ホワイトボードに次の参照聖句と質問を書きます:

教義と聖約128:19,22

  • ジョセフ・スミスが人生のこの時期に経験していた困難を考えると,これらの節のどの語句が印象に残りますか。

  • わたしたちが福音の偉大な大義を覚えるときに起こり得ることについて,これらの節からどのような原則を見つけることができますか。

生徒たちを2,3人のグループに分けます。グループで一緒に教義と聖約128:19,22を読んでもらい,ホワイトボードに書かれた質問について話し合ってもらいます。時間を十分に取ってから,何人かの生徒に答えをクラスで発表してもらいます。(生徒は次のような原則を見つけるかもしれません:福音の大義を覚えることにより,困難な中にあっても信仰を持って前進するよう励まされる。ホワイトボードにこの原則を書きます。)

生徒に,自分の生活の中で,福音の偉大な大義を覚えることにより,困難な中にあっても前進する勇気を得た経験について考えてもらいます。

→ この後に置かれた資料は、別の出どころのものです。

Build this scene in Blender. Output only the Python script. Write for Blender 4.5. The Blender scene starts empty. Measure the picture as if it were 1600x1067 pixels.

何人かの生徒に経験を分かち合ってもらいます。

ホワイトボードに次の質問を書きます。そして,生徒にこの質問に対する答えを学習帳に書いてもらいます:

  • 困難な中にあっても前進できるよう,福音の大義をさらに覚えるために,あなたは何をしますか。

身を潜めたままの状態では教会を導くことも家族を養うことも効果的には行えないことをジョセフ・スミスは分かっていたことを説明してください。1842年12月,ジョセフは出頭し,イリノイ州スプリングフィールドへ裁判のために連れて行かれました。弁護士が反論を終えた後,ナサニエル・ポープ裁判官は,ボッグズ知事の暗殺未遂のときにジョセフがミズーリにいたという証拠はなく,保釈されるべきだという判決を下しました(see “Court Ruling, 5 January 1843,” Appendix 1, Document 11, 127–39,josephsmithpapers.org)

レッスンで見つけた真理についての証を述べ,それらの真理を実践するように生徒を励まして,レッスンを終えます。

生徒に,次のレッスンのために『聖徒たち』第1巻第40-41章を読んで準備してくるように勧めます。